Q: What if companies in an industry all adjust for the same items the same way? A: Then the adjustments are standard practice and normalizing becomes straightforward. For example, all technology companies exclude stock-based compensation from adjusted metrics. In this case, you can use reported adjusted metrics directly for peer comparison, as they're already normalized by industry practice. But verify by reading the reconciliations—exceptions do occur.
Q: How many years of history do I need to identify trending adjustments? A: Three years is minimum; five is better. With only one or two years, a genuinely one-time item can appear recurring. With five years of history, patterns emerge clearly. If the same items are being excluded repeatedly, they're recurring, regardless of how management labels them.
Q: Should I include or exclude non-recurring items in normalized earnings? A: Exclude them consistently. Your normalized metric should represent sustainable earnings from core operations. One-time items—losses on asset sales, unusual litigation settlements, gains on pension remeasurement—should be separately identified and excluded. This allows trend analysis without distortion from noise.
Q: What if a company doesn't provide a reconciliation? A: This is a red flag. Public companies are required by Regulation G to provide reconciliation of non-GAAP metrics to GAAP. If a company presents adjusted metrics without reconciliation, it's either violating SEC rules or not actually presenting non-GAAP metrics (just using different terminology for standard calculations). Either way, contact investor relations and demand clarification.
Related Concepts
- Normalized Earnings: Earnings adjusted consistently using uniform rules across all companies being compared. Normalized earnings are more comparable than reported (GAAP or reported adjusted) earnings because accounting differences are controlled for.
- Quality of Earnings: How much reported earnings are supported by cash flow and core operations, versus being inflated by accounting choices or one-time items. High-quality earnings are consistent, repeatable, and convert reliably to cash. Low-quality earnings are volatile, adjusted for large items, and diverge from cash flow.
- Peer Benchmarking: Using the average or median metrics of peer companies as a benchmark for evaluating a company's performance. If a company's margins are 300 basis points above peers, either its business model is superior or its accounting is more aggressive. Benchmarking reveals which is true.

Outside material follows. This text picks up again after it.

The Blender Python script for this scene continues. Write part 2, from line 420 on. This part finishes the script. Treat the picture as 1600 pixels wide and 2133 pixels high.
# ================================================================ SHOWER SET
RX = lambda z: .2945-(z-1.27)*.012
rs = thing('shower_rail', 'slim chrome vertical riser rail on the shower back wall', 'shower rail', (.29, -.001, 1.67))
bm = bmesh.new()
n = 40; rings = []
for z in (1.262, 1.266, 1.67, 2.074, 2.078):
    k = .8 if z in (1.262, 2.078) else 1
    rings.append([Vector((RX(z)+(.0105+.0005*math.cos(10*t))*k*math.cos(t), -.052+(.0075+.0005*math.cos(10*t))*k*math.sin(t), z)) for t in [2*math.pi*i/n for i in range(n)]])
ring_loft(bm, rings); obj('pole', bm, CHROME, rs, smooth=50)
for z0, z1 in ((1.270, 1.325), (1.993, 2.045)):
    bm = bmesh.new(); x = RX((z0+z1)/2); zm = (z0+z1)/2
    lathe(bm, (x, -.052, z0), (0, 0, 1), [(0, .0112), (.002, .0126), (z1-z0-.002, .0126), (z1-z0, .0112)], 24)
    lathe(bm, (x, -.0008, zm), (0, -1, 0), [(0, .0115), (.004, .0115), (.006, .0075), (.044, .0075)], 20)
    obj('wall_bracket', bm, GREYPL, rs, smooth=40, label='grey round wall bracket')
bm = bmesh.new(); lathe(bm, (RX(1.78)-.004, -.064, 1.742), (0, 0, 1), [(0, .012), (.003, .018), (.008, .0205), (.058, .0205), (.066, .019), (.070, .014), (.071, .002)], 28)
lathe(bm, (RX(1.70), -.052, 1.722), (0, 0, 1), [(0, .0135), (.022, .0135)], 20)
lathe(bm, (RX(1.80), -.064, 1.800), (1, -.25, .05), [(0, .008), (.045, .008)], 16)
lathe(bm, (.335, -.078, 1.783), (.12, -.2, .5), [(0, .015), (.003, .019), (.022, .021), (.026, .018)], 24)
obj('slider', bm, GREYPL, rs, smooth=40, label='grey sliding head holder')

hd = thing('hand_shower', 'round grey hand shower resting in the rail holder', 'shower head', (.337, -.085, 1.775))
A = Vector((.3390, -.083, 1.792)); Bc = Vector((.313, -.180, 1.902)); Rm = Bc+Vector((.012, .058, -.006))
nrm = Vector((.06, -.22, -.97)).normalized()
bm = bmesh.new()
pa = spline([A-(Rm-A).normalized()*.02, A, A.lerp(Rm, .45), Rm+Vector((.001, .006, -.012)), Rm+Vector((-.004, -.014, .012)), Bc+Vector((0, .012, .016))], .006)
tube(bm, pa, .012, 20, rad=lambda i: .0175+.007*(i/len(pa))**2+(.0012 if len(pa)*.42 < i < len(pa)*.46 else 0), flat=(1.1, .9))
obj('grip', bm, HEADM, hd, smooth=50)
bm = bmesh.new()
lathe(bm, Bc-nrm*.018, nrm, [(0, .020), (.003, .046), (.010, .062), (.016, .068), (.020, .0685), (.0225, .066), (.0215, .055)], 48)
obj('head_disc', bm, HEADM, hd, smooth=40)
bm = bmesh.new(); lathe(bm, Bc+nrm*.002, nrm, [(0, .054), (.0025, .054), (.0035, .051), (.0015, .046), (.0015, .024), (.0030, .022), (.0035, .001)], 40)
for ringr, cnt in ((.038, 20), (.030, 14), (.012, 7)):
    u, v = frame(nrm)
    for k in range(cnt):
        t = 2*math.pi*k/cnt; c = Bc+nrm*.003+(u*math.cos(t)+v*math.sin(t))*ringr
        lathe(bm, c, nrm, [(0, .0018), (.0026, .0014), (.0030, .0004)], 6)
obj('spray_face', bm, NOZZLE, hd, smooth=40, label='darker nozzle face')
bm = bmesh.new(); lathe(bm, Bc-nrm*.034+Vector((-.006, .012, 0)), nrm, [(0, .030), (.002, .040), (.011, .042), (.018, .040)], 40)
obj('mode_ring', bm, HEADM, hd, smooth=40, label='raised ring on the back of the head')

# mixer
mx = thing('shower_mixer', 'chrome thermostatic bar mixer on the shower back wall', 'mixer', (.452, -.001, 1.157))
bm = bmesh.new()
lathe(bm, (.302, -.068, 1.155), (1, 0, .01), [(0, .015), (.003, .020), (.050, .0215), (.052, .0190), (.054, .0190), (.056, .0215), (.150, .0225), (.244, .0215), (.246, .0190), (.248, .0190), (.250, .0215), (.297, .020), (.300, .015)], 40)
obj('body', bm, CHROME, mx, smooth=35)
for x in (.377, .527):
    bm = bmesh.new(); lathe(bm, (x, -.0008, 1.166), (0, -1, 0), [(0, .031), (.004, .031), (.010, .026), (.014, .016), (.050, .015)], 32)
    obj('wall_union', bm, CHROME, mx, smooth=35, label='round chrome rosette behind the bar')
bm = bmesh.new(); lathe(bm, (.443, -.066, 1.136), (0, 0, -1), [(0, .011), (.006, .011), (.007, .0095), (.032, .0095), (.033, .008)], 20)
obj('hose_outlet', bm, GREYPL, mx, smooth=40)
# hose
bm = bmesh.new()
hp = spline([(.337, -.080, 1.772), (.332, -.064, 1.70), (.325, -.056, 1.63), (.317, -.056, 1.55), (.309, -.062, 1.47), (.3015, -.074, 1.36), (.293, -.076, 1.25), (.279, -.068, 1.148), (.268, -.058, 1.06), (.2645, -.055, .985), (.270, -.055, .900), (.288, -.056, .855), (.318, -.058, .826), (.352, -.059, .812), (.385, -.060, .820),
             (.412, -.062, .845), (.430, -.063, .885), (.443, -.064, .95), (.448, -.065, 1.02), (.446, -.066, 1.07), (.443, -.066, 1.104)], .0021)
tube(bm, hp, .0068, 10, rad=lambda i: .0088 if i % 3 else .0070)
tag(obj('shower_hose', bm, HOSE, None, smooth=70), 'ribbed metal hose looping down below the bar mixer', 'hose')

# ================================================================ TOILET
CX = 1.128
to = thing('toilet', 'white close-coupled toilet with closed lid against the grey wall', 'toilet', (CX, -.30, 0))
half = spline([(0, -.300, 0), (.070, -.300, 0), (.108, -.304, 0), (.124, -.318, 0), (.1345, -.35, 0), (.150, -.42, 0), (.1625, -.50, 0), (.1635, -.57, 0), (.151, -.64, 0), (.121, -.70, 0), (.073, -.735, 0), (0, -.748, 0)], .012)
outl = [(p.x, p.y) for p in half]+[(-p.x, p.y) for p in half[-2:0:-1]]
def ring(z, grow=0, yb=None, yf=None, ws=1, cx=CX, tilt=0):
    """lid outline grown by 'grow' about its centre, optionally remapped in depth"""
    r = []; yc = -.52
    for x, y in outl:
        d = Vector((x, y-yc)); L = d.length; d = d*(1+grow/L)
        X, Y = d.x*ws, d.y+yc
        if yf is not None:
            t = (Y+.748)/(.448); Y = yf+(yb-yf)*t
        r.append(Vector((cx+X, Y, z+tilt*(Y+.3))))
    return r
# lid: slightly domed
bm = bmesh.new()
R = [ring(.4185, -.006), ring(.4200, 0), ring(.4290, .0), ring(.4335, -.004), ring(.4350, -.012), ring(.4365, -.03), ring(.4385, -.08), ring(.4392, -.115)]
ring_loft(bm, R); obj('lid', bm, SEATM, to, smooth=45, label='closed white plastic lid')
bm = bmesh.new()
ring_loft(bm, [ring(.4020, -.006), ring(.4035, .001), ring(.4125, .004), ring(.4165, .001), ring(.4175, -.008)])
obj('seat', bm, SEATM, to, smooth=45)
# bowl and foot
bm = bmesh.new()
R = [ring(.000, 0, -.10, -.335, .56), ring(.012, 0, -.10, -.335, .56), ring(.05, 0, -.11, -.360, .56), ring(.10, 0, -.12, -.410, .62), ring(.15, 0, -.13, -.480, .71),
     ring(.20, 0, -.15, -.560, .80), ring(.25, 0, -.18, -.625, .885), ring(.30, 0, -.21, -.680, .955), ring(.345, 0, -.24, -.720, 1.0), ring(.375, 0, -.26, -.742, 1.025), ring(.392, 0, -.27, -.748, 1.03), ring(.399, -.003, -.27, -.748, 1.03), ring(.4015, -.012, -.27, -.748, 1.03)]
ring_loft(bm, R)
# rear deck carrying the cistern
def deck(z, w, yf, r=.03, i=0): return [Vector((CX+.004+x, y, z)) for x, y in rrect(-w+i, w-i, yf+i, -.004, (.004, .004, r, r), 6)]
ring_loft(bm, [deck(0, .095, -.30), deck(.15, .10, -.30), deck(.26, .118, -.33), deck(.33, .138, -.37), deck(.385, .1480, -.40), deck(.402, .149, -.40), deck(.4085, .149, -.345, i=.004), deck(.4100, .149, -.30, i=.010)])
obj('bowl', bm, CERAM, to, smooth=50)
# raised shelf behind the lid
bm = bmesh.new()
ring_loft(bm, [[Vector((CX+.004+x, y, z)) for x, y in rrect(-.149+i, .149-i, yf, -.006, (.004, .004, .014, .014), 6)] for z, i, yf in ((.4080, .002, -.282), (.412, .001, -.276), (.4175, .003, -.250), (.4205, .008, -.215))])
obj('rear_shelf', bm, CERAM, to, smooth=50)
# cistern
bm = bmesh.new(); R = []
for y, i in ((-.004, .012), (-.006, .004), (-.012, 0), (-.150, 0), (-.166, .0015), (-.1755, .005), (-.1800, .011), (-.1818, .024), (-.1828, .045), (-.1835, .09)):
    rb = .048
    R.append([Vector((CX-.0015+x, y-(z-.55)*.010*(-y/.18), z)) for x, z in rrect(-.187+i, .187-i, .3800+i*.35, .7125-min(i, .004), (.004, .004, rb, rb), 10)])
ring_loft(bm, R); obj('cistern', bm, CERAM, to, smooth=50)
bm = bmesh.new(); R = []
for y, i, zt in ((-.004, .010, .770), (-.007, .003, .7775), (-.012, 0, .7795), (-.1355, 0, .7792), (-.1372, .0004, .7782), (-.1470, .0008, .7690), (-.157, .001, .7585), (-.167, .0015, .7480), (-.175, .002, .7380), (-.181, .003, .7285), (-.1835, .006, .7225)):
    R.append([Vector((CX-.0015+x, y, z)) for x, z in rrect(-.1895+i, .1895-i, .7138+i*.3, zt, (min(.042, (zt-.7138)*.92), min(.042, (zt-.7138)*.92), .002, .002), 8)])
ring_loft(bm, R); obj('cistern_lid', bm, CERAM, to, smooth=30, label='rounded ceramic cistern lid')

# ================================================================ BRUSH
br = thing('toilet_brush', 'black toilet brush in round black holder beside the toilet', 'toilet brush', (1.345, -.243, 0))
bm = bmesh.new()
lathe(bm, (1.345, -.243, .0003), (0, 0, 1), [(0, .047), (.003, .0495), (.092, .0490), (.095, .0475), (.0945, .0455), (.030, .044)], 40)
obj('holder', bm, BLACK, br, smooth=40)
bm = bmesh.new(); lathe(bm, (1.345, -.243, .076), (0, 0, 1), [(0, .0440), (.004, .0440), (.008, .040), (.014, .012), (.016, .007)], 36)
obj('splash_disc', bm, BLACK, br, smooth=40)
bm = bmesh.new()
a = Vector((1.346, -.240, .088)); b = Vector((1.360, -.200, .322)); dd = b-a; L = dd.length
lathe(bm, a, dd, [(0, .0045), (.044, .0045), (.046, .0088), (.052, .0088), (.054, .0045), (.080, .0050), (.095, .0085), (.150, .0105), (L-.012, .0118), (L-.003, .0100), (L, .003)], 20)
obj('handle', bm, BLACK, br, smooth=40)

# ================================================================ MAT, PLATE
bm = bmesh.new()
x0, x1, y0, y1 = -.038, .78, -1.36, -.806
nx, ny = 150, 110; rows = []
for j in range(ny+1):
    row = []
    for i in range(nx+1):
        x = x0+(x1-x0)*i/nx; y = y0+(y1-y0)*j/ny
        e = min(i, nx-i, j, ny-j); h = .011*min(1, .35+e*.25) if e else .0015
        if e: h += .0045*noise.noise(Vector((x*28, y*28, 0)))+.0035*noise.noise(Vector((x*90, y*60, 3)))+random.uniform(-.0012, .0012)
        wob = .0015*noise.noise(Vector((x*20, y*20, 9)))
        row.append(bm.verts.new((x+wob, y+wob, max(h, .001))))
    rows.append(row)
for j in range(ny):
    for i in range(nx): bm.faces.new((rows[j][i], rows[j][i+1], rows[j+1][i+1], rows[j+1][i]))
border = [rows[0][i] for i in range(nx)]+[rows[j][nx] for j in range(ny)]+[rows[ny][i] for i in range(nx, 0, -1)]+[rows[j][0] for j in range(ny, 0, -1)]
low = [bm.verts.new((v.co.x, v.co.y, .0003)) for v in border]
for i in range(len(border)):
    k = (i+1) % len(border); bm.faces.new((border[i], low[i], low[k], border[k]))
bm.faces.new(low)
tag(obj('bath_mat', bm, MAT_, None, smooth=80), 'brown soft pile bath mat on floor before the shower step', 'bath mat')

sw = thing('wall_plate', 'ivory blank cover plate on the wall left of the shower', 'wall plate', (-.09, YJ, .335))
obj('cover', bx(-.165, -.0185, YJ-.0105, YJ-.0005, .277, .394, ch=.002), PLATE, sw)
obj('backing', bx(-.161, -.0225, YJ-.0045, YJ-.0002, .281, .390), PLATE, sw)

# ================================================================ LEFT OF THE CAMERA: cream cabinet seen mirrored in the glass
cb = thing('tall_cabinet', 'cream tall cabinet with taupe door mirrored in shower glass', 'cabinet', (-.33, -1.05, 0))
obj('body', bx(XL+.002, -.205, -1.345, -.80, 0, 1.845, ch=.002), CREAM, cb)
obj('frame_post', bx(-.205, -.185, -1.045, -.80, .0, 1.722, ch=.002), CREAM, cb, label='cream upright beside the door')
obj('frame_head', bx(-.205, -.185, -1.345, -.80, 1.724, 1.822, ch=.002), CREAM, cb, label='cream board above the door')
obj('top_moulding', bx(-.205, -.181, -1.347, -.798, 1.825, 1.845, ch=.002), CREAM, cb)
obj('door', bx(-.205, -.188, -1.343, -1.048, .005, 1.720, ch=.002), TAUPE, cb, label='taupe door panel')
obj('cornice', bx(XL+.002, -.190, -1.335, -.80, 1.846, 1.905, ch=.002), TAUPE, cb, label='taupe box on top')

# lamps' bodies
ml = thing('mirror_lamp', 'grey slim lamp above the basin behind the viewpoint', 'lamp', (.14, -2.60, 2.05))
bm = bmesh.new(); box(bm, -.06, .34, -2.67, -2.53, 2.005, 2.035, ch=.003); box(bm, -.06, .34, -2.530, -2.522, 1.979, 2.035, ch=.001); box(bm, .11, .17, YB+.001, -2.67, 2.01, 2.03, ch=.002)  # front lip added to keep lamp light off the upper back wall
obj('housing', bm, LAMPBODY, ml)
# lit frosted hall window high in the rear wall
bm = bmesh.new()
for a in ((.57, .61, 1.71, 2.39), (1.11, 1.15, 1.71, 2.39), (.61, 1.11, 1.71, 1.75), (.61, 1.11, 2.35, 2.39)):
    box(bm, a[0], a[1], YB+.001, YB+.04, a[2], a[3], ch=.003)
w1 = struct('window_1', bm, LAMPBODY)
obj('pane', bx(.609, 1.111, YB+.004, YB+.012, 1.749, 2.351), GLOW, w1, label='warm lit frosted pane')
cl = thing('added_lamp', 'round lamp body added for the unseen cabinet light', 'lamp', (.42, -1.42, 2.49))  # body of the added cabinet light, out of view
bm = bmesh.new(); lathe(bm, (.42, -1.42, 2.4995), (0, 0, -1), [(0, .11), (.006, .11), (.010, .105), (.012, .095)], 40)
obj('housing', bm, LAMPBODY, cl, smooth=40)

- Earnings Sustainability: The degree to which current earnings are likely to persist into future periods. Earnings driven by core operations and supported by cash flow are sustainable. Earnings driven by one-time items, accounting adjustments, or unsustainable practices are not. Comparing adjustments across time reveals sustainability.
Summary
Comparing adjusted numbers across companies and time periods is essential for separating real earnings quality from accounting engineering. The method is straightforward: identify what each company adjusts for, apply uniform adjustment rules, normalize earnings, and compare. Companies with consistent normalized earnings supported by cash flow are credible; companies with growing adjustments, deteriorating GAAP results, and diverging cash flow are engaging in accounting manipulation. By doing this analytical work, investors see through creative accounting and identify companies whose adjusted metrics mask economic decline. This work is more time-consuming than trusting management's numbers, but it's the difference between sophisticated and naive investing.